İçeride ise; hafta başından bu yana çok olumsuz olan dış piyasalara rağmen TL varlıklara ve BIST100'e bankalar öncülüğünde talep geldi. Son işlem gününde ABD TDI verisi beklentilere paralel 240 bin açıklanmasına rağmen, daha fazla önem biçtiğim aylık ücretlerin %0.2 düşüş kaydetmesi (beklenti: %0.2 artış) volatiliteye neden oldu. ABD enflasyonu adına negatif olan bu durum bizim piyasamız açısından olumlu. Rusya, Yunanistan ve dolar endeksindeki yükselişin getirdiği riskler şimdilik göz ardı edilmiş durumda. 89000 hedefime yaklaşık 700 puan kadar yaklaşan endeks, dolar/TL'nin 2.2850'ye kadar düşmesinden ve 2 yıllık tahvil faizlerinin %7.50'nin aşağısını görmesinden önemli destek aldı. 

Dolar/TL için 2.2850 desteğinin %38.2 fibo desteği olmasından dolayı önemli bir destek noktası olduğunu twitter hesabımdan sonra burada da vurgulamak isterim.
Endeks için henüz geri dönüş sinyalleri göremiyorum. Sadece zirveye yaklaştığımızı hissediyorum ama bu söylemim VİOP için short tavsiyesi anlamına gelmiyor.

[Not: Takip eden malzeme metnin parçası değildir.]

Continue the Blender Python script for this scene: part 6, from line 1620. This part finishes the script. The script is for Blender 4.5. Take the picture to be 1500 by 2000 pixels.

Endeksin önemli bir hikayesini oluşturan ECB toplantısı 22 Ocak'ta. Yani hala katalizör olmaya aday. Petrolde ise dip süreci henüz görülmediğinden göz ardı ediliyor. Sert yukarı hareketler stresin ana unsuru olacaktır. Önümüzdeki hafta gözle görülür en önemli gelişme Cuma açıklanacak ABD enflasyonu olacak. O zamana kadar beklenmedik bir risk ortaya çıkmazsa, düşüşler alım fırsatı olarak kullanılıp, 2015 yılının yeni zirveleri test edilebilir. Endekste dönüş sinyalleri geldiği an (şuan yok) işlem yapmayıp bir süre beklemede kalmak daha akılcı olacaktır. 

Sonuç olarak; 85500 seviyesi kırılırken endekse duyduğum güveni şuan  duyamıyorum, ama short pozisyon için bir neden göremiyorum. Aksine yeni zirveleri Cuma gününe kadar görebileceğimizi düşünüyorum. Endekse aşırı duyarlı kağıtlar yavaş yavaş portföyde azaltılarak yerine defansif betası düşük hisseler alınabilir.